_OBJECTIVE_
Transcribe the records that follow exactly. Skip the pictures.

BEGIN STORED ROWS

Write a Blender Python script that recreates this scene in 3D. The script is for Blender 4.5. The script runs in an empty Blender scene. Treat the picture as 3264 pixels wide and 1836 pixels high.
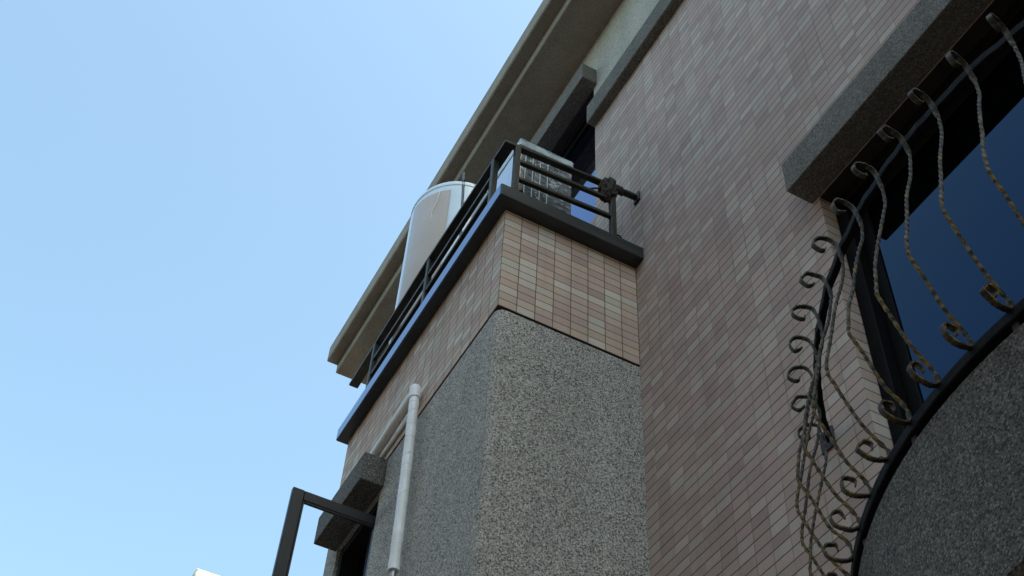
import bpy, bmesh, math, random
from mathutils import Vector, Matrix, Quaternion

random.seed(11)
R = math.radians
C = bpy.context.scene.collection
S = bpy.context.scene

# ------------------------------------------------------------------ camera
cam_d = bpy.data.cameras.new('camera')
cam = bpy.data.objects.new('camera', cam_d)
C.objects.link(cam)
S.camera = cam
cam_d.sensor_width = 36.0
cam_d.lens = 43.51
cam_d.clip_start = 0.05
cam_d.clip_end = 3000
_r = ((-0.470445, -0.881238, 0.045844),
      (0.653745, -0.382952, -0.652660),
      (0.592705, -0.277071, 0.756262))          # camera right / down / forward in world axes
M = Matrix(((_r[0][0], -_r[1][0], -_r[2][0], 0),
            (_r[0][1], -_r[1][1], -_r[2][1], 0),
            (_r[0][2], -_r[1][2], -_r[2][2], 1.6),
            (0, 0, 0, 1)))
cam.matrix_world = M

# ------------------------------------------------------------------ sky, sun, exposure
SUN_EL, SUN_AZ = 58.0, 243.0                    # behind the facade, to the right
W = bpy.data.worlds.new('World')
S.world = W
W.use_nodes = True
nt = W.node_tree
sky = nt.nodes.new('ShaderNodeTexSky')
sky.sky_type = 'NISHITA'
sky.sun_disc = False
sky.sun_elevation = R(SUN_EL)
sky.sun_rotation = R(SUN_AZ)
sky.altitude = 0
sky.air_density = 1.0
sky.dust_density = 1.6
sky.ozone_density = 1.0
bg = nt.nodes['Background']
bg.inputs[1].default_value = 0.12
wb = nt.nodes.new('ShaderNodeMix')               # daylight white balance of the whole sky
wb.data_type = 'RGBA'; wb.blend_type = 'MULTIPLY'
wb.inputs[0].default_value = 1.0
wb.inputs[7].default_value = (0.99, 1.045, 0.865, 1)
nt.links.new(sky.outputs[0], wb.inputs[6])
nt.links.new(wb.outputs[2], bg.inputs[0])

sd = bpy.data.lights.new('sun', 'SUN')
sd.energy = 2.4
sd.angle = R(0.5)
sd.color = (1.0, 0.95, 0.86)
sun = bpy.data.objects.new('sun', sd)
C.objects.link(sun)
sv = Vector((math.sin(R(SUN_AZ)) * math.cos(R(SUN_EL)), math.cos(R(SUN_AZ)) * math.cos(R(SUN_EL)), math.sin(R(SUN_EL))))
sun.rotation_euler = sv.to_track_quat('Z', 'Y').to_euler()
sun.location = sv * 40

S.view_settings.view_transform = 'Standard'
S.view_settings.look = 'None'
S.view_settings.gamma = 1.0
S.view_settings.exposure = 1.86

# ------------------------------------------------------------------ materials
class NB:
    """small helper to write node trees"""
    def __init__(self, name):
        self.m = bpy.data.materials.new(name)
        self.m.use_nodes = True
        self.t = self.m.node_tree
        self.b = self.t.nodes['Principled BSDF']
        self.out = self.t.nodes['Material Output']
    def n(self, typ, **kw):
        x = self.t.nodes.new(typ)
        for k, v in kw.items():
            setattr(x, k, v)
        return x
    def l(self, a, b):
        self.t.links.new(a, b)
    def inp(self, sock, v):
        if isinstance(v, bpy.types.NodeSocket):
            self.l(v, sock)
        else:
            sock.default_value = v
    def math(self, op, a, b=0.0, c=None, clamp=False):
        x = self.n('ShaderNodeMath', operation=op, use_clamp=clamp)
        self.inp(x.inputs[0], a); self.inp(x.inputs[1], b)
        if c is not None: self.inp(x.inputs[2], c)
        return x.outputs[0]
    def mix(self, f, a, b, mode='MIX'):
        x = self.n('ShaderNodeMix', data_type='RGBA', blend_type=mode)
        self.inp(x.inputs[0], f); self.inp(x.inputs[6], a); self.inp(x.inputs[7], b)
        return x.outputs[2]
    def ramp(self, f, stops, interp='LINEAR'):
        x = self.n('ShaderNodeValToRGB')
        cr = x.color_ramp
        cr.interpolation = interp
        while len(cr.elements) < len(stops): cr.elements.new(0.5)
        for e, (p, c) in zip(cr.elements, stops):
            e.position = p; e.color = c
        self.l(f, x.inputs[0])
        return x.outputs[0]
    def pos(self):
        return self.n('ShaderNodeTexCoord').outputs['Object']
    def noise(self, vec, scale, detail=4, rough=0.55, out='Fac'):
        x = self.n('ShaderNodeTexNoise')
        self.l(vec, x.inputs['Vector'])
        x.inputs['Scale'].default_value = scale; x.inputs['Detail'].default_value = detail
        x.inputs['Roughness'].default_value = rough
        return x.outputs[out]
    def bump(self, h, strength, dist):
        x = self.n('ShaderNodeBump')
        x.inputs['Strength'].default_value = strength; x.inputs['Distance'].default_value = dist
        self.l(h, x.inputs['Height'])
        self.l(x.outputs[0], self.b.inputs['Normal'])

def c4(r, g=None, b=None):
    if g is None: g = b = r
    return (r, g, b, 1)

def plain(name, col, rough=0.6, metal=0.0, var=0.25, vscale=9.0, spec=0.5, bump=0.0, bscale=60, coat=0.0, stint=None):
    k = NB(name); p = k.pos()
    f = k.noise(p, vscale, 5, 0.6)
    lo = tuple(max(0, x * (1 - var)) for x in col[:3]) + (1,)
    hi = tuple(min(1, x * (1 + var)) for x in col[:3]) + (1,)
    k.l(k.ramp(f, [(0.3, lo), (0.7, hi)]), k.b.inputs['Base Color'])
    r = k.noise(p, vscale * 2.3, 3)
    k.l(k.math('MULTIPLY_ADD', r, 0.25, rough - 0.12, clamp=True), k.b.inputs['Roughness'])
    k.b.inputs['Metallic'].default_value = metal
    k.b.inputs['Specular IOR Level'].default_value = spec
    k.b.inputs['Coat Weight'].default_value = coat
    if stint: k.b.inputs['Specular Tint'].default_value = stint
    if bump: k.bump(k.noise(p, bscale, 4), bump, 0.004)
    return k.m

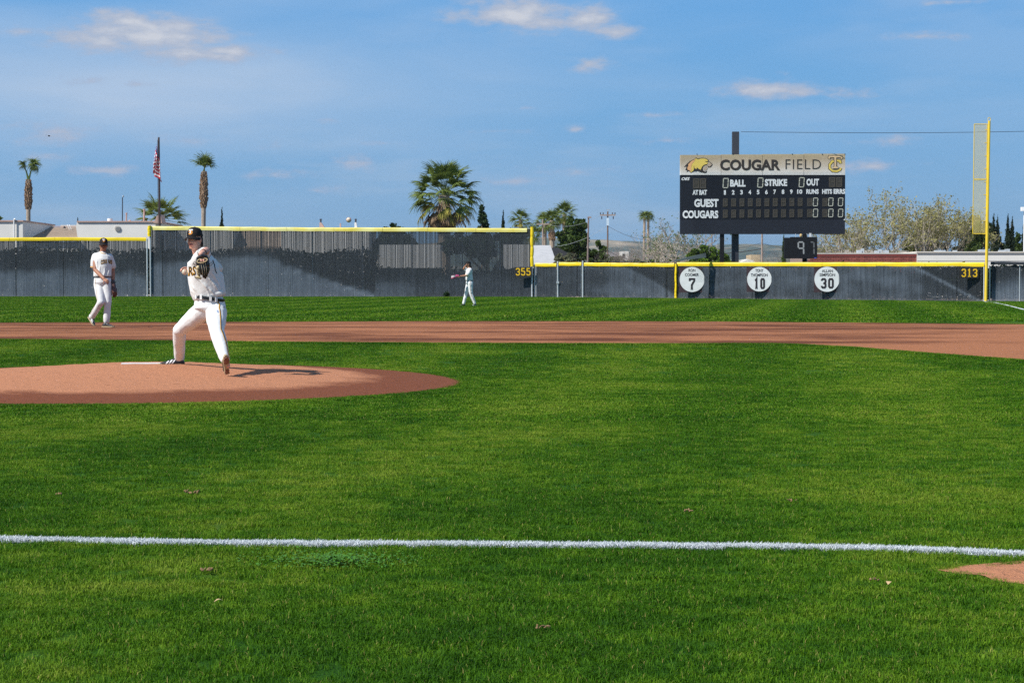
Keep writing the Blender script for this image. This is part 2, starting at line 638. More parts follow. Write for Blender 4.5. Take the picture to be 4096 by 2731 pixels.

END STORED ROWS

_RESULT OF THE TASK_
Write a Blender Python script that recreates this scene in 3D. The script is for Blender 4.5. The script runs in an empty Blender scene. Treat the picture as 3264 pixels wide and 1836 pixels high.
import bpy, bmesh, math, random
from mathutils import Vector, Matrix, Quaternion

random.seed(11)
R = math.radians
C = bpy.context.scene.collection
S = bpy.context.scene

# ------------------------------------------------------------------ camera
cam_d = bpy.data.cameras.new('camera')
cam = bpy.data.objects.new('camera', cam_d)
C.objects.link(cam)
S.camera = cam
cam_d.sensor_width = 36.0
cam_d.lens = 43.51
cam_d.clip_start = 0.05
cam_d.clip_end = 3000
_r = ((-0.470445, -0.881238, 0.045844),
      (0.653745, -0.382952, -0.652660),
      (0.592705, -0.277071, 0.756262))          # camera right / down / forward in world axes
M = Matrix(((_r[0][0], -_r[1][0], -_r[2][0], 0),
            (_r[0][1], -_r[1][1], -_r[2][1], 0),
            (_r[0][2], -_r[1][2], -_r[2][2], 1.6),
            (0, 0, 0, 1)))
cam.matrix_world = M

# ------------------------------------------------------------------ sky, sun, exposure
SUN_EL, SUN_AZ = 58.0, 243.0                    # behind the facade, to the right
W = bpy.data.worlds.new('World')
S.world = W
W.use_nodes = True
nt = W.node_tree
sky = nt.nodes.new('ShaderNodeTexSky')
sky.sky_type = 'NISHITA'
sky.sun_disc = False
sky.sun_elevation = R(SUN_EL)
sky.sun_rotation = R(SUN_AZ)
sky.altitude = 0
sky.air_density = 1.0
sky.dust_density = 1.6
sky.ozone_density = 1.0
bg = nt.nodes['Background']
bg.inputs[1].default_value = 0.12
wb = nt.nodes.new('ShaderNodeMix')               # daylight white balance of the whole sky
wb.data_type = 'RGBA'; wb.blend_type = 'MULTIPLY'
wb.inputs[0].default_value = 1.0
wb.inputs[7].default_value = (0.99, 1.045, 0.865, 1)
nt.links.new(sky.outputs[0], wb.inputs[6])
nt.links.new(wb.outputs[2], bg.inputs[0])

sd = bpy.data.lights.new('sun', 'SUN')
sd.energy = 2.4
sd.angle = R(0.5)
sd.color = (1.0, 0.95, 0.86)
sun = bpy.data.objects.new('sun', sd)
C.objects.link(sun)
sv = Vector((math.sin(R(SUN_AZ)) * math.cos(R(SUN_EL)), math.cos(R(SUN_AZ)) * math.cos(R(SUN_EL)), math.sin(R(SUN_EL))))
sun.rotation_euler = sv.to_track_quat('Z', 'Y').to_euler()
sun.location = sv * 40

S.view_settings.view_transform = 'Standard'
S.view_settings.look = 'None'
S.view_settings.gamma = 1.0
S.view_settings.exposure = 1.86

# ------------------------------------------------------------------ materials
class NB:
    """small helper to write node trees"""
    def __init__(self, name):
        self.m = bpy.data.materials.new(name)
        self.m.use_nodes = True
        self.t = self.m.node_tree
        self.b = self.t.nodes['Principled BSDF']
        self.out = self.t.nodes['Material Output']
    def n(self, typ, **kw):
        x = self.t.nodes.new(typ)
        for k, v in kw.items():
            setattr(x, k, v)
        return x
    def l(self, a, b):
        self.t.links.new(a, b)
    def inp(self, sock, v):
        if isinstance(v, bpy.types.NodeSocket):
            self.l(v, sock)
        else:
            sock.default_value = v
    def math(self, op, a, b=0.0, c=None, clamp=False):
        x = self.n('ShaderNodeMath', operation=op, use_clamp=clamp)
        self.inp(x.inputs[0], a); self.inp(x.inputs[1], b)
        if c is not None: self.inp(x.inputs[2], c)
        return x.outputs[0]
    def mix(self, f, a, b, mode='MIX'):
        x = self.n('ShaderNodeMix', data_type='RGBA', blend_type=mode)
        self.inp(x.inputs[0], f); self.inp(x.inputs[6], a); self.inp(x.inputs[7], b)
        return x.outputs[2]
    def ramp(self, f, stops, interp='LINEAR'):
        x = self.n('ShaderNodeValToRGB')
        cr = x.color_ramp
        cr.interpolation = interp
        while len(cr.elements) < len(stops): cr.elements.new(0.5)
        for e, (p, c) in zip(cr.elements, stops):
            e.position = p; e.color = c
        self.l(f, x.inputs[0])
        return x.outputs[0]
    def pos(self):
        return self.n('ShaderNodeTexCoord').outputs['Object']
    def noise(self, vec, scale, detail=4, rough=0.55, out='Fac'):
        x = self.n('ShaderNodeTexNoise')
        self.l(vec, x.inputs['Vector'])
        x.inputs['Scale'].default_value = scale; x.inputs['Detail'].default_value = detail
        x.inputs['Roughness'].default_value = rough
        return x.outputs[out]
    def bump(self, h, strength, dist):
        x = self.n('ShaderNodeBump')
        x.inputs['Strength'].default_value = strength; x.inputs['Distance'].default_value = dist
        self.l(h, x.inputs['Height'])
        self.l(x.outputs[0], self.b.inputs['Normal'])

def c4(r, g=None, b=None):
    if g is None: g = b = r
    return (r, g, b, 1)

def plain(name, col, rough=0.6, metal=0.0, var=0.25, vscale=9.0, spec=0.5, bump=0.0, bscale=60, coat=0.0, stint=None):
    k = NB(name); p = k.pos()
    f = k.noise(p, vscale, 5, 0.6)
    lo = tuple(max(0, x * (1 - var)) for x in col[:3]) + (1,)
    hi = tuple(min(1, x * (1 + var)) for x in col[:3]) + (1,)
    k.l(k.ramp(f, [(0.3, lo), (0.7, hi)]), k.b.inputs['Base Color'])
    r = k.noise(p, vscale * 2.3, 3)
    k.l(k.math('MULTIPLY_ADD', r, 0.25, rough - 0.12, clamp=True), k.b.inputs['Roughness'])
    k.b.inputs['Metallic'].default_value = metal
    k.b.inputs['Specular IOR Level'].default_value = spec
    k.b.inputs['Coat Weight'].default_value = coat
    if stint: k.b.inputs['Specular Tint'].default_value = stint
    if bump: k.bump(k.noise(p, bscale, 4), bump, 0.004)
    return k.m

Keep writing the Blender script for this image. This is part 2, starting at line 638. More parts follow. Write for Blender 4.5. Take the picture to be 4096 by 2731 pixels.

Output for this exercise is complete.